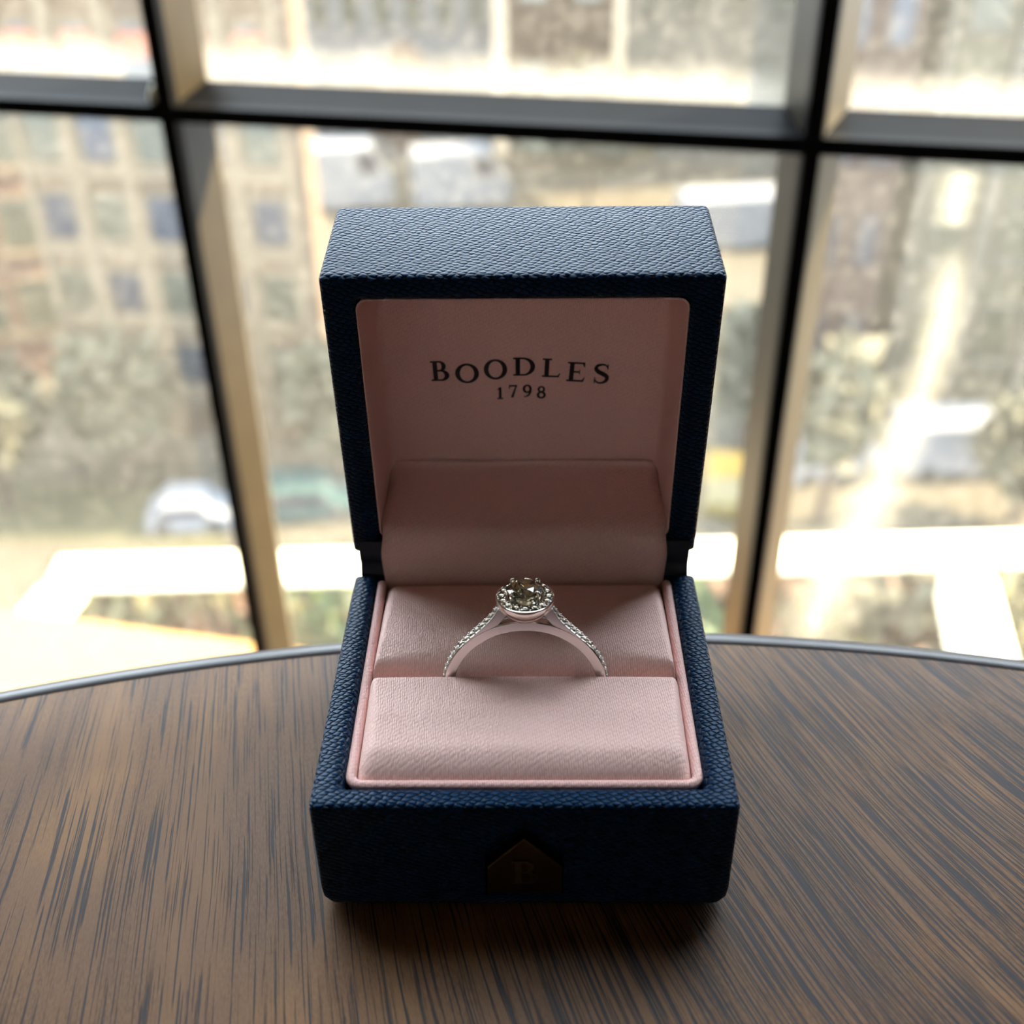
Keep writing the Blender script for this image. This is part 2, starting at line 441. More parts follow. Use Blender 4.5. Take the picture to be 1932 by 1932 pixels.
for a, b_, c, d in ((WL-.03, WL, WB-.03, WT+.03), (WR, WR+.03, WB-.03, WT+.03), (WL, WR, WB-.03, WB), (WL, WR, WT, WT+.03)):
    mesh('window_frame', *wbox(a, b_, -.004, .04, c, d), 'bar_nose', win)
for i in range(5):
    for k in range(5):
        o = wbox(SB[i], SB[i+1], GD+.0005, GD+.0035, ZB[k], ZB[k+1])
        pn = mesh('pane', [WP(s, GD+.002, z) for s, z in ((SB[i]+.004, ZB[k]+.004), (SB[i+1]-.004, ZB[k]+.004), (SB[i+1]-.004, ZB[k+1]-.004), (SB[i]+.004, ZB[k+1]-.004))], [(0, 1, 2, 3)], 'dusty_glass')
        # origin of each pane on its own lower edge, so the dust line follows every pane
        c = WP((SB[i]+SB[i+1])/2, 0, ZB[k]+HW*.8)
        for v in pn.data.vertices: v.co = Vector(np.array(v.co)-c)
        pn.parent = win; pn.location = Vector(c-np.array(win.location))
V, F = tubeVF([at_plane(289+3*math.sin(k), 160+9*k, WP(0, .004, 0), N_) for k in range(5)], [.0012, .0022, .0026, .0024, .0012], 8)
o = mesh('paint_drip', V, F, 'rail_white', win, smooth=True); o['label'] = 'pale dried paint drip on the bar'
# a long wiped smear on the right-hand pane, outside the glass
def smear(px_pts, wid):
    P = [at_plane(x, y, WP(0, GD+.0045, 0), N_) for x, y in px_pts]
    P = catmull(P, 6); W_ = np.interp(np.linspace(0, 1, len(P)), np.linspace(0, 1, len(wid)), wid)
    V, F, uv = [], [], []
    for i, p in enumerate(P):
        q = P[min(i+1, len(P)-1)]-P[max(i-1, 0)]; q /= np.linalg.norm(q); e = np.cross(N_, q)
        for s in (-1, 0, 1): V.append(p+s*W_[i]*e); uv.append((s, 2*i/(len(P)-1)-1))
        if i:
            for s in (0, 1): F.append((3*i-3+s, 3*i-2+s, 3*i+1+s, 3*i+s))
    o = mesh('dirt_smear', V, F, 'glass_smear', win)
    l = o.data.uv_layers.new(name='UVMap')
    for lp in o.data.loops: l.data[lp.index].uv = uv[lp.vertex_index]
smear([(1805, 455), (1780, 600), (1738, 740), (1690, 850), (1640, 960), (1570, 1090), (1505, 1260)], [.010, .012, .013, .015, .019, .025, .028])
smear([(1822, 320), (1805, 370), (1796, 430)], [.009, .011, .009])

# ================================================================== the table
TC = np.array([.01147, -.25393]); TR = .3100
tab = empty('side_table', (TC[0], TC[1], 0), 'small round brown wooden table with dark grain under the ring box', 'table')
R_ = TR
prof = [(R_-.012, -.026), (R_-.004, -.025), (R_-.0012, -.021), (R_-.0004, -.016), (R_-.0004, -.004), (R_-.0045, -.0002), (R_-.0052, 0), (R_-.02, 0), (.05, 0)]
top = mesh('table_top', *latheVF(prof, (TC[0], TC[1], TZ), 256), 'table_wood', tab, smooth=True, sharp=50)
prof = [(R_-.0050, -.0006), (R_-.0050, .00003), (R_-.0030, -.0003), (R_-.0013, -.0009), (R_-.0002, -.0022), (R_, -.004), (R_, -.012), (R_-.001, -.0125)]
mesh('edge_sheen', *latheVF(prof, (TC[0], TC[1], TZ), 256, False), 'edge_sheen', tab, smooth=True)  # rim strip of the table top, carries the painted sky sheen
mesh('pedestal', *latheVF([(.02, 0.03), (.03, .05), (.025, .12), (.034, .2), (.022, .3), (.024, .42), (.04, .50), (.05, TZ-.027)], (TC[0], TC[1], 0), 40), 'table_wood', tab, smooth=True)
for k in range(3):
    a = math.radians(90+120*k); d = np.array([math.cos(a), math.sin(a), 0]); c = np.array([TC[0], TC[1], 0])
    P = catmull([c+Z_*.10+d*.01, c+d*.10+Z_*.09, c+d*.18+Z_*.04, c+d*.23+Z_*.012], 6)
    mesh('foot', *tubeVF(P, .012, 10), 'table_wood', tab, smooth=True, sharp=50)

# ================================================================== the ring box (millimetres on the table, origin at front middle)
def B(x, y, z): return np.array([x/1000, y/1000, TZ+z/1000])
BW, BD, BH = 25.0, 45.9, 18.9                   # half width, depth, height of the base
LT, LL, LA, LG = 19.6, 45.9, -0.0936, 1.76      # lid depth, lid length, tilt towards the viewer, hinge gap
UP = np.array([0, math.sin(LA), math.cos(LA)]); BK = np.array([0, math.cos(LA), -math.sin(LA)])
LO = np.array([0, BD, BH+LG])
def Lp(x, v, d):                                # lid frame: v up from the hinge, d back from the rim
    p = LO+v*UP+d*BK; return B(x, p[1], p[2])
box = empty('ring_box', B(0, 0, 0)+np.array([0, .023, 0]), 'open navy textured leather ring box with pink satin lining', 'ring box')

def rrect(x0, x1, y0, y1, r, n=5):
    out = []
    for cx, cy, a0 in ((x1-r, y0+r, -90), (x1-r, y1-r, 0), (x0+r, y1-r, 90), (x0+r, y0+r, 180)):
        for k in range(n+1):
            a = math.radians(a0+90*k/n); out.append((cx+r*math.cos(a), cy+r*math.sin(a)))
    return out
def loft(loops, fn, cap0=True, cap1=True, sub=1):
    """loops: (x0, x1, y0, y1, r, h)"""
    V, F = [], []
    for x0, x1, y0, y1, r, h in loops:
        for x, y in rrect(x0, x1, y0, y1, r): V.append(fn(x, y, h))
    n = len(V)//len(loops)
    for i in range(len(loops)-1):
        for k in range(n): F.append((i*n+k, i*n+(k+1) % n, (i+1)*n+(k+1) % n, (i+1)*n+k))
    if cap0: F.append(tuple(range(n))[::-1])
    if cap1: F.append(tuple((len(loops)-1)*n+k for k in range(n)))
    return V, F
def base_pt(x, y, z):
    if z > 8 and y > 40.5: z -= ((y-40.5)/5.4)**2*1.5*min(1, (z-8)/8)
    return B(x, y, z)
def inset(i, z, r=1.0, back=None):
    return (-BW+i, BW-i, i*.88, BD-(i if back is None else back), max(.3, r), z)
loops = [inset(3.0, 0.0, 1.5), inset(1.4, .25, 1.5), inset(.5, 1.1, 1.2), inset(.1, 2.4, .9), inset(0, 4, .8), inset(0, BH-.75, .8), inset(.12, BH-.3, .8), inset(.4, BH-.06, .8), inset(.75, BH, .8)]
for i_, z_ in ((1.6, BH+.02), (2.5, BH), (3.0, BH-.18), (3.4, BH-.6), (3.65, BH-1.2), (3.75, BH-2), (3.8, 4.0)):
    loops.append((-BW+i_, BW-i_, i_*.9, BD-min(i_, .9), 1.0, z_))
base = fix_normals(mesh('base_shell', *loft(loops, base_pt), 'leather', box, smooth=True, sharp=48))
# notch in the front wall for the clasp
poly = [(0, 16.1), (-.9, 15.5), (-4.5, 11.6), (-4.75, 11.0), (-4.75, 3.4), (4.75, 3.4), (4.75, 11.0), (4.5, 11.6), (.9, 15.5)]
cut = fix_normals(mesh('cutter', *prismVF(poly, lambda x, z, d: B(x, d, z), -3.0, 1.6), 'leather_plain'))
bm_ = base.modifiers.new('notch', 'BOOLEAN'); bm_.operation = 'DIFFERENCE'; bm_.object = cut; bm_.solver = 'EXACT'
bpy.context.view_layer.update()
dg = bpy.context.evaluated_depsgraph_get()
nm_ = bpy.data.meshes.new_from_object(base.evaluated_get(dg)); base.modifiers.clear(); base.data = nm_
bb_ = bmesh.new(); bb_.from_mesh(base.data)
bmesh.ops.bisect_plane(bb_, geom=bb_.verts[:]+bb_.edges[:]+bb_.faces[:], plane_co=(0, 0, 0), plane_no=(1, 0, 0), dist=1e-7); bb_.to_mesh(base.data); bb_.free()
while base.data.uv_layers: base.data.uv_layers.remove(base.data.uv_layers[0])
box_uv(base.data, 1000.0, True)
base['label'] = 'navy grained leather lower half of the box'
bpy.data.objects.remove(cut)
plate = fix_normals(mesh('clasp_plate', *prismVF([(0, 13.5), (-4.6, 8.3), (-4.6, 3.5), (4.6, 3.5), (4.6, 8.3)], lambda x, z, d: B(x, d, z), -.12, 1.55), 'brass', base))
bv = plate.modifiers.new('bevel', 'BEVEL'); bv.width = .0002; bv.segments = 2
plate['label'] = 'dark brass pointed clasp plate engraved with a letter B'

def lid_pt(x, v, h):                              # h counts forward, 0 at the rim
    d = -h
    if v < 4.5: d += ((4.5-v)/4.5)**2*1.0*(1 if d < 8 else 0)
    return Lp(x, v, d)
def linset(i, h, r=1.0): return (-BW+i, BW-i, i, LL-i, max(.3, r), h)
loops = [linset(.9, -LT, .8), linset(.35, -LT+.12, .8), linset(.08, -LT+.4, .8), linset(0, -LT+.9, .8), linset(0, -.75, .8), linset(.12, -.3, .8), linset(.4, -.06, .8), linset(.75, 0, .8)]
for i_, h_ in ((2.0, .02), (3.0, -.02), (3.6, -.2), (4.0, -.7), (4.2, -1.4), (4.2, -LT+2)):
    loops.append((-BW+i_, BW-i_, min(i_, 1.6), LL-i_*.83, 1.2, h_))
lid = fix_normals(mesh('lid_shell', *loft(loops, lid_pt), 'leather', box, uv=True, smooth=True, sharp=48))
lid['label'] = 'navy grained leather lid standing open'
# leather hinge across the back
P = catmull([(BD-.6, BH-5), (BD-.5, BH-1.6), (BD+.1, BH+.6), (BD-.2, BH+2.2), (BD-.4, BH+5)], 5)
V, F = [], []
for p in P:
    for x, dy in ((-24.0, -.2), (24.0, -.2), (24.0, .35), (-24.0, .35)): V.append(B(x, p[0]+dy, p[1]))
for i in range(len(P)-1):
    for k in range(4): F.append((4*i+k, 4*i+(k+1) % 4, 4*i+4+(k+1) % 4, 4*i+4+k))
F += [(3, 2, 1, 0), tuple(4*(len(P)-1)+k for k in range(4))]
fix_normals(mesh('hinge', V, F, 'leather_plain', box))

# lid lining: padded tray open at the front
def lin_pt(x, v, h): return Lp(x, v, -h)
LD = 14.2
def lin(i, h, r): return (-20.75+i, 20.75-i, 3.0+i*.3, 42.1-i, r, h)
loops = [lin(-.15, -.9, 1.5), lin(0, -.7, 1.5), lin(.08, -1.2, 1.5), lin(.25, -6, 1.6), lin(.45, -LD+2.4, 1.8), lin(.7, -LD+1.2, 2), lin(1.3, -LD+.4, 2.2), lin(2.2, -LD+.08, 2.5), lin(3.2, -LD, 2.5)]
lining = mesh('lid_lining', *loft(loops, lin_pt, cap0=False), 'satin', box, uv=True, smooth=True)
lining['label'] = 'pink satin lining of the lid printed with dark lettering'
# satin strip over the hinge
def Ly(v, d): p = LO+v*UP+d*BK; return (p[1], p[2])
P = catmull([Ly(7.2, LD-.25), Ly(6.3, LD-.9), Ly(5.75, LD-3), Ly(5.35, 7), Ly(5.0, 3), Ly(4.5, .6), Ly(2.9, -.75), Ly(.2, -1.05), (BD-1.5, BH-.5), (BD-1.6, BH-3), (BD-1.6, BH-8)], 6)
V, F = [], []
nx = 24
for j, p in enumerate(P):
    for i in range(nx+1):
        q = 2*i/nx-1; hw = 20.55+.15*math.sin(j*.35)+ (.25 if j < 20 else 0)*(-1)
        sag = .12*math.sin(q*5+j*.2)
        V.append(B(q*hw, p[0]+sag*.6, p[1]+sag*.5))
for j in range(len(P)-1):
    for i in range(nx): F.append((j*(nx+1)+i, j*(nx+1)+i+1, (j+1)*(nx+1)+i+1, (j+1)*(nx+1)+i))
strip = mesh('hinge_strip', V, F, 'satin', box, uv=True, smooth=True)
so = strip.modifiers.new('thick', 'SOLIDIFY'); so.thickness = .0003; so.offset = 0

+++

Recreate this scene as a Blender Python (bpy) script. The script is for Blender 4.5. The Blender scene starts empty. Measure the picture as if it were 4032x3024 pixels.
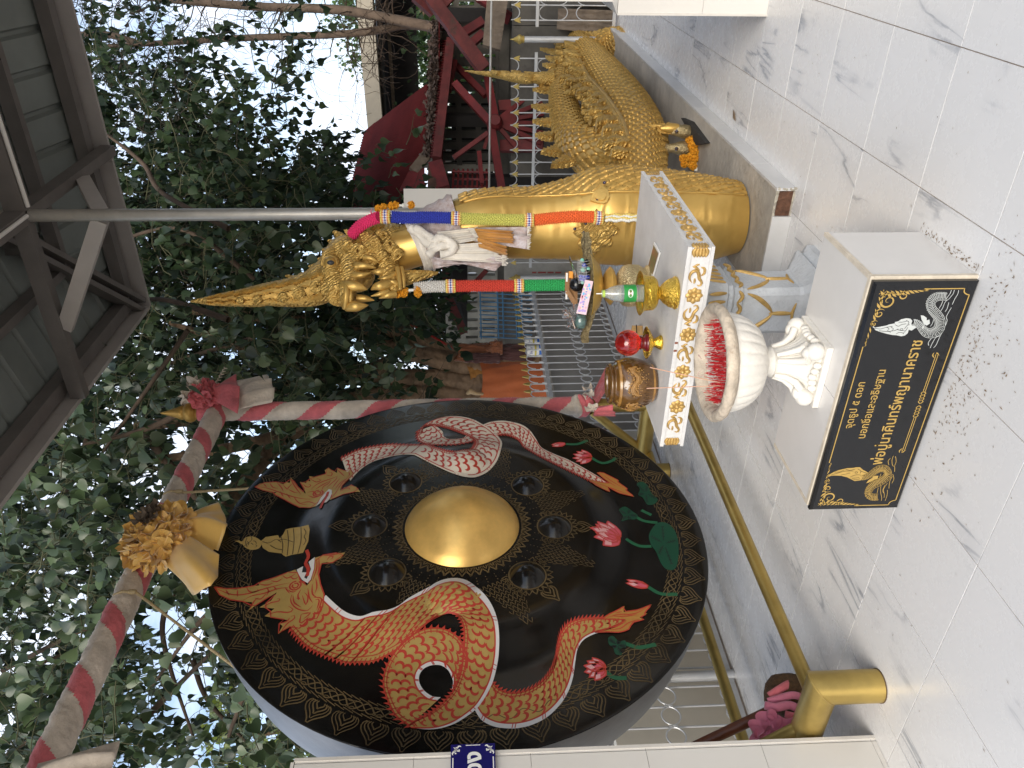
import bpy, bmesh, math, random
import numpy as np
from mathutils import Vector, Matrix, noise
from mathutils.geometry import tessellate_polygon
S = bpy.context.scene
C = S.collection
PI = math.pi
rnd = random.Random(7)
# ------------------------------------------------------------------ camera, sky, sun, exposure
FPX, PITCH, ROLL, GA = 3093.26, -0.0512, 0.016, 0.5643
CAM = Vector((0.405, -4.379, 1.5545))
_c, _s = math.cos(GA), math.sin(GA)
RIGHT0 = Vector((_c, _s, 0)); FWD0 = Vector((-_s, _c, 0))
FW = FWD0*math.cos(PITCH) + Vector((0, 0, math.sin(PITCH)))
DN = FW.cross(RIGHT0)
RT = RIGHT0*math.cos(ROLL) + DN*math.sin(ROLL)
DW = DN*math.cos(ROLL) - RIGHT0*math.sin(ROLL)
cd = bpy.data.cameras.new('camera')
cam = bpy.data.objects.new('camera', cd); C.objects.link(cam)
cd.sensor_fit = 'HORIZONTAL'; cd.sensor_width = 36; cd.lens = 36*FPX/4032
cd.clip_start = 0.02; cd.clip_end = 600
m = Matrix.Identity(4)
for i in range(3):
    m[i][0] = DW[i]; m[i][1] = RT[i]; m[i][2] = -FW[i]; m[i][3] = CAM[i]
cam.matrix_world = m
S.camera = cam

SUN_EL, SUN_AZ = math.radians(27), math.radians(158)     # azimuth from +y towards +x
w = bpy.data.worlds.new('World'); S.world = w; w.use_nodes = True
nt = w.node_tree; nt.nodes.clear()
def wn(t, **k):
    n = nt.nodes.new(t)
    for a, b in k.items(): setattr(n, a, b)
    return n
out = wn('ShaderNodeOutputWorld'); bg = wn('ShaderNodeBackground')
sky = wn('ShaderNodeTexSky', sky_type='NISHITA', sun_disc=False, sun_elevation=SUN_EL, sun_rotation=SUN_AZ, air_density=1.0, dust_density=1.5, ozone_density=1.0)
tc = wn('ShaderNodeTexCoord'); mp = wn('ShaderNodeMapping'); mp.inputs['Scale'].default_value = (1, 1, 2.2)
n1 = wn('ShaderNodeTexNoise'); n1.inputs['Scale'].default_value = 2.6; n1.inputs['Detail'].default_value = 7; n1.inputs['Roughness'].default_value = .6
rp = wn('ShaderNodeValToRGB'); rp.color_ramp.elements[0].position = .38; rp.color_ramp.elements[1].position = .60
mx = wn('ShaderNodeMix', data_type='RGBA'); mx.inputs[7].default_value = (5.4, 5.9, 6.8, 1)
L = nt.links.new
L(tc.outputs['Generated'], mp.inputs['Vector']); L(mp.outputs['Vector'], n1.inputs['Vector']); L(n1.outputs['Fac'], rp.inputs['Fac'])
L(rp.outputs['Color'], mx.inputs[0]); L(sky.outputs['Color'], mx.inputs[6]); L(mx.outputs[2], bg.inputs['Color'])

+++

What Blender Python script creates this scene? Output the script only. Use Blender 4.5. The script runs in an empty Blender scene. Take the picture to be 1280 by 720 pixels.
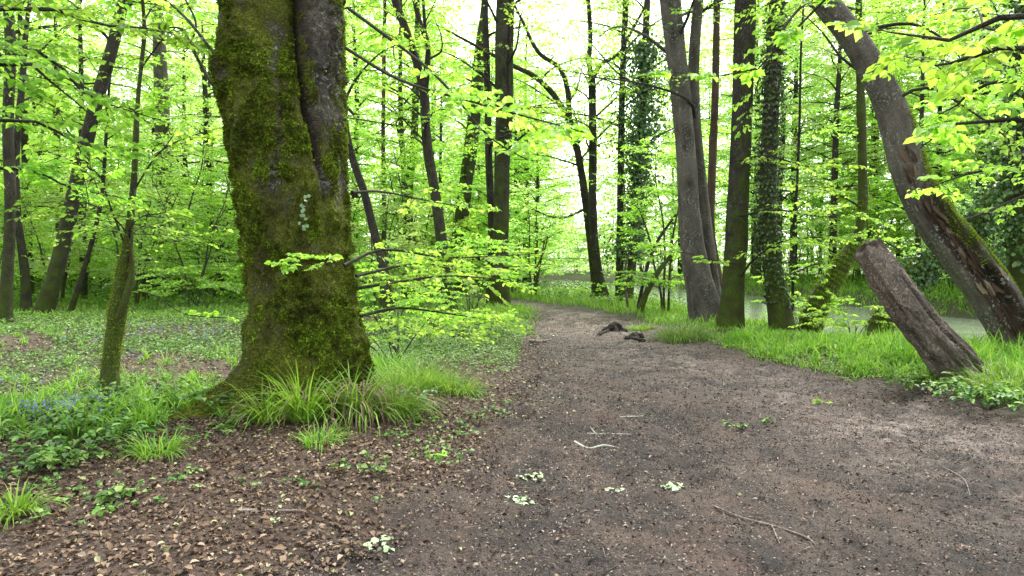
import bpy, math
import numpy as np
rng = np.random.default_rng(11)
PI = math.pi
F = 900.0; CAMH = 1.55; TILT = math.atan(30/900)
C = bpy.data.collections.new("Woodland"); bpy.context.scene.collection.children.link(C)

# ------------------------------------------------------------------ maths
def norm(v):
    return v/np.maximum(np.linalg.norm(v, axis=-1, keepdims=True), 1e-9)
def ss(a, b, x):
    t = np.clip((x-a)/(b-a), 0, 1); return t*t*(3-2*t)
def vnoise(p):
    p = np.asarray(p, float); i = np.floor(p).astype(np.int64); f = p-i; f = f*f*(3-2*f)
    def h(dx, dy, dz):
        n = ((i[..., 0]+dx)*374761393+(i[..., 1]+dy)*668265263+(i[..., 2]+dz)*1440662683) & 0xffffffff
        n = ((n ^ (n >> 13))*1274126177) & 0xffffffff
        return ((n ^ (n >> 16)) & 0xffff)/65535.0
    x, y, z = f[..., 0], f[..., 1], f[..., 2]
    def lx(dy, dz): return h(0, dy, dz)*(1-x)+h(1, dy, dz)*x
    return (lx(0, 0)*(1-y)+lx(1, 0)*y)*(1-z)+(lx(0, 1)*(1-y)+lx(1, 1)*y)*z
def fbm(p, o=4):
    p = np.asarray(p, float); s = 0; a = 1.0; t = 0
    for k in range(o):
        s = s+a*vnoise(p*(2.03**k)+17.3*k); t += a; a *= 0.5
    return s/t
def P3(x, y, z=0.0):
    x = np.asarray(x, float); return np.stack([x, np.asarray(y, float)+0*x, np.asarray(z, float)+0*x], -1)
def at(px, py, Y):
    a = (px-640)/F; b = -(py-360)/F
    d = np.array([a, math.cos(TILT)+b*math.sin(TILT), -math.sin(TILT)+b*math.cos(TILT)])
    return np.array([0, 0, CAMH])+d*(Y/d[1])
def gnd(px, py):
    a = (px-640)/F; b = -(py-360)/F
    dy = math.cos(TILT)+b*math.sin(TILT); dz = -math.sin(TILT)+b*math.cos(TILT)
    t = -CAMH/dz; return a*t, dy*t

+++

• **WHAT IS REQUIRED**
Gather each line in the entries above where the string "picture" is found.

• **RESULT FOR THIS EXERCISE**
Keep writing the Blender script for this image. This is part 2, starting at line 441. More parts follow. Use Blender 4.5. Take the picture to be 1932 by 1932 pixels.
Recreate this scene as a Blender Python (bpy) script. The script is for Blender 4.5. The Blender scene starts empty. Measure the picture as if it were 4032x3024 pixels.
What Blender Python script creates this scene? Output the script only. Use Blender 4.5. The script runs in an empty Blender scene. Take the picture to be 1280 by 720 pixels.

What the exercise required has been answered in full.